Wat raad je het HWBP aan?

Keesjan:  "Als HWBP zou je je niet als dominante opdrachtgever moeten opstellen. Bepaal de randvoorwaarden en stel middelen beschikbaar, maar laat de initiatieven aan de regio. En neem de tijd voor de verkenning. Dit project heeft 12 jaar nadenken gekost en 3 jaar uitvoering, dat had echt niet sneller gekund.
Bekijk ook snel waar de benodigde grond ligt, zodat je een match kunt maken met andere ontwikkelingen."

Tom:  "Anderzijds, ga niet vooraf ingenieursbureaus uitgebreid onderzoek en sonderingen laten doen. Laat dat aan de markt, wij doen dat liever zelf. Steek de energie in goede processen."

Erik: "Er was wel wat onderzoek gedaan, naar bodemkwaliteit en archeologie. Maar we merkten inderdaad dat in de offertefase aannemers al zelf gaan kijken om het risico een beetje af te dekken.
Keesjan:    Er is wel een inpassingsplan nodig, een idee over het gebied. Daar ligt de knip. Als je te veel verder zoekt, leg je het te vast."

Martin: "Er is toch een soort van stammenstrijd, tussen ‘sober en doelmatig’ en ‘integraal’."

Keesjan: "Ik verwijs graag naar smartrivers.nl."

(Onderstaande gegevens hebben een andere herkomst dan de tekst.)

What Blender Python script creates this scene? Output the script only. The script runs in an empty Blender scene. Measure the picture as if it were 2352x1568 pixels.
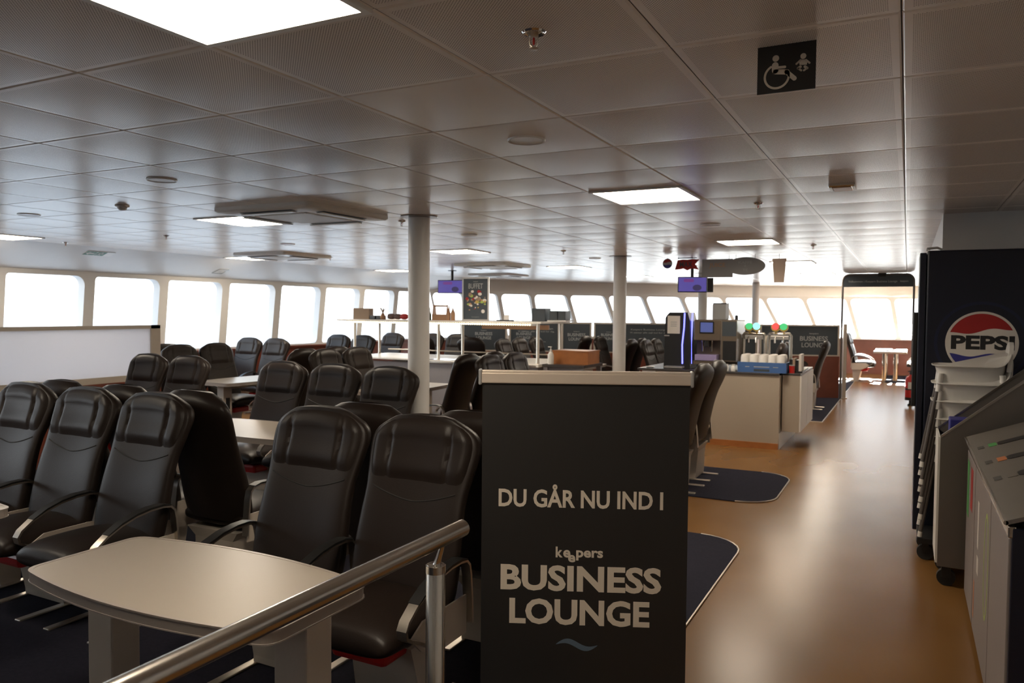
import bpy, bmesh, math, random
from mathutils import Vector, Matrix, noise
random.seed(7)
C = bpy.context.scene.collection
sc = bpy.context.scene
PI = math.pi

# ------------------------------------------------------------------ camera
EYE, ZC = 1.6, 2.3687
yaw, pitch, roll = 0.4737064, -0.0385809, 0.0083813
fw = Vector((-math.sin(yaw)*math.cos(pitch), math.cos(yaw)*math.cos(pitch), math.sin(pitch)))
rt = Vector((math.cos(yaw), math.sin(yaw), 0)); up = rt.cross(fw)
rt2 = rt*math.cos(roll)+up*math.sin(roll); up2 = -rt*math.sin(roll)+up*math.cos(roll)
cam = bpy.data.cameras.new('camera'); cam_o = bpy.data.objects.new('camera', cam); C.objects.link(cam_o)
cam.sensor_width = 36; cam.lens = 1770.698/2352*36; cam.clip_start = .02; cam.clip_end = 3000
cam_o.matrix_world = Matrix(((rt2.x, up2.x, -fw.x, 0), (rt2.y, up2.y, -fw.y, 0), (rt2.z, up2.z, -fw.z, EYE), (0, 0, 0, 1)))
cam.dof.use_dof = True; cam.dof.focus_distance = 2.75; cam.dof.aperture_fstop = 6.3
sc.camera = cam_o
# ------------------------------------------------------------------ view, world, sun
sc.view_settings.view_transform = 'Standard'; sc.view_settings.look = 'None'
sc.view_settings.gamma = 1; sc.view_settings.use_curve_mapping = False
sc.view_settings.exposure = 0.75
w = bpy.data.worlds.new('daylight_sky'); sc.world = w; w.use_nodes = True
SKY, SUN, LAMP = 2.8, 90.0, 20.0
wn, wl = w.node_tree.nodes, w.node_tree.links
bg = wn['Background']; bg.inputs['Strength'].default_value = SKY
tc = wn.new('ShaderNodeTexCoord'); sx = wn.new('ShaderNodeSeparateXYZ'); wl.new(tc.outputs['Generated'], sx.inputs[0])
rp = wn.new('ShaderNodeValToRGB'); wl.new(sx.outputs['Z'], rp.inputs[0])
rp.color_ramp.elements[0].position = 0.0; rp.color_ramp.elements[0].color = (.97, .97, 1.0, 1)
rp.color_ramp.elements[1].position = .7; rp.color_ramp.elements[1].color = (.55, .72, 1.0, 1)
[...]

Wat zou je volgende keer anders doen?

Tom: "Voor wat betreft de details zou ik van alles anders doen, maar op hoofdlijnen helemaal niks, het ging prima! We waren flexibel en gingen voor elkaar door het vuur."

Keesjan: "Maar het was wel echt heel hard werken door heel veel mensen."

Erik: "Maar het geeft veel energie als het zoiets moois oplevert."